Vanessa Gail Perry (PhD - University of North Carolina, Chapel Hill) is an Associate Professor and Chair of the Marketing Department at the George Washington University School of Business. Her research on consumers in financial and housing markets, public policy, and consumer welfare has appeared in the Journal of Retailing, California Management Review, the Journal of Public Policy and Marketing, and a host of other scholarly publications. Dr. Perry also has worked as a consultant to public and private sector clients, including the Bank of America, the National Association of Realtors, the IRS, and the U.S. Department of Housing and Urban Development. She currently serves as an expert on consumer information for the U.S. Consumer Financial Protection Bureau. Before joining the faculty at GWU, Professor Perry was a Senior Economist at Freddie Mac.
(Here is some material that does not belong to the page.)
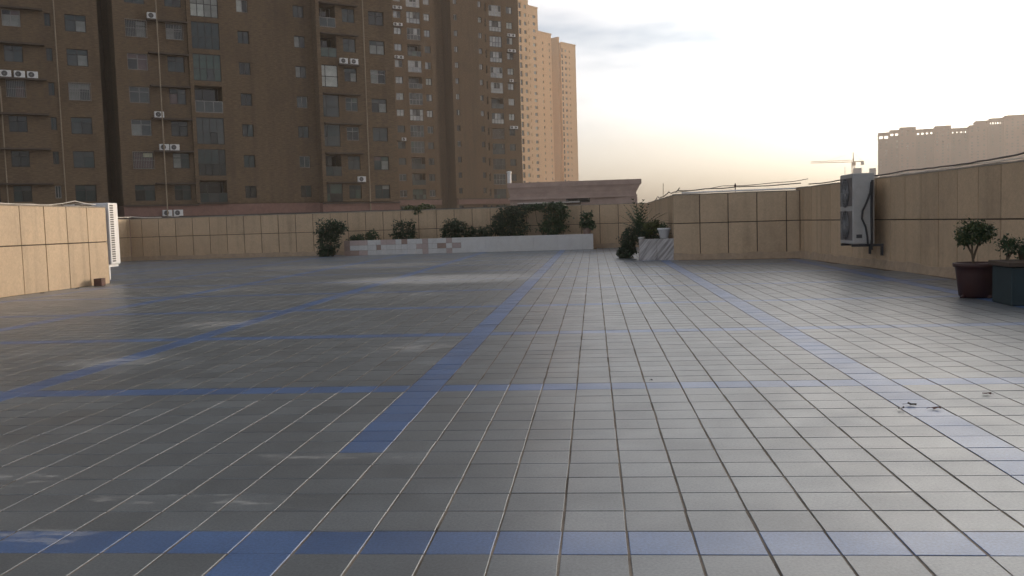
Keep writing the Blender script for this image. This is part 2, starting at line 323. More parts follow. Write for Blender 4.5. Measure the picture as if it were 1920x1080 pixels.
# ------------------------------------------------------------------ parapet walls clad in stone panels
pmesh = {}
def wall(label, A, th, Lg, first=0., pitch=.6175, h=1.475, mid=.82, skirt=.15, thick=.22, jitter=.0015):
    w = thing('parapet_wall', label, 'wall', (A[0], A[1], 0), th)
    MB().box(0, Lg, 0, thick, -.2, h-.02).build('core', 'joint', w)
    m = MB(); n = max(2, int(Lg/.35)); rr = random.Random(hash(label) % 999)
    xs = [-.004 + (Lg+.008)*i/n for i in range(n+1)]
    pf = [(x, h+rr.uniform(-.006, .010)) for x in xs]
    vs = []
    for x, z in pf: vs += [(x, -.032-rr.uniform(0, .006), h-.02), (x, -.030, z), (x, thick+.01, z), (x, thick+.01, h-.02)]
    fs = []
    for i in range(n):
        for k in range(4): fs.append((i*4+k, (i+1)*4+k, (i+1)*4+(k+1) % 4, i*4+(k+1) % 4))
    fs += [(3, 2, 1, 0), tuple(n*4+k for k in range(4))]
    m.add(vs, fs).build('coping', 'mortar', w)
    if skirt:
        vs = []; fs = []; n = max(2, int(Lg/.2))
        for i in range(n+1):
            x = Lg*i/n; t_ = skirt + rr.uniform(-.035, .02)
            vs += [(x, -.045-rr.uniform(0, .02), 0), (x, -.036, t_), (x, .01, t_+.004), (x, .01, -.05)]
        for i in range(n):
            for k in range(3): fs.append((i*4+k, (i+1)*4+k, (i+1)*4+k+1, i*4+k+1))
        fs += [(3,2,1,0), tuple(n*4+k for k in range(4))]
        MB().add(vs, fs).build('base_strip', 'plaster', w)
    xs = [0.]; x = first
    while x < Lg-.03:
        if x > .03: xs.append(x)
        x += pitch
    xs.append(Lg)
    for a, b in zip(xs[:-1], xs[1:]):
        for z0, z1 in ((max(.004, skirt-.06), mid-.009), (mid+.009, h-.022)):
            wd, ht = round(b-a-.018, 3), round(z1-z0, 3)
            if wd < .03: continue
            key = (wd, ht)
            if key not in pmesh: pmesh[key] = MB().cbox(-wd/2, wd/2, -.028, .0, 0, ht, .003).mesh('stone_panel', 'stone')
            o = obj('stone_panel', pmesh[key], w, ((a+b)/2, rr.uniform(-jitter, jitter), z0))
            o.rotation_euler = (rr.uniform(-.002, .002), 0, rr.uniform(-.002, .002))
    return w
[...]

Professor Perry holds a BA in Philosophy from The American University, an MBA from Washington University in St. Louis, and a PhD from the University of North Carolina at Chapel Hill.

J.D. Lee, PhD
Assistant Professor of Marketing
Metropolitan State University of Denver

J.D. Lee (PhD - George Washington University) is an Assistant Professor of Marketing at the Metropolitan State University of Denver. His research interests include consumer self-control strategies for food and alcohol consumption, integration of mental accounting and cognitive resource depletion, and the role of narcissism in consumer culture. Dr. Lee's research has been presented at numerous academic conferences including the American Marketing Association Summer Educators' Conferences and Marketing and Public Policy Conferences. He teaches Principles of Marketing and Consumer Behavior both online and in traditional classroom settings. Before joining MSU Denver, he was a part-time marketing instructor and a doctoral student at The George Washington University.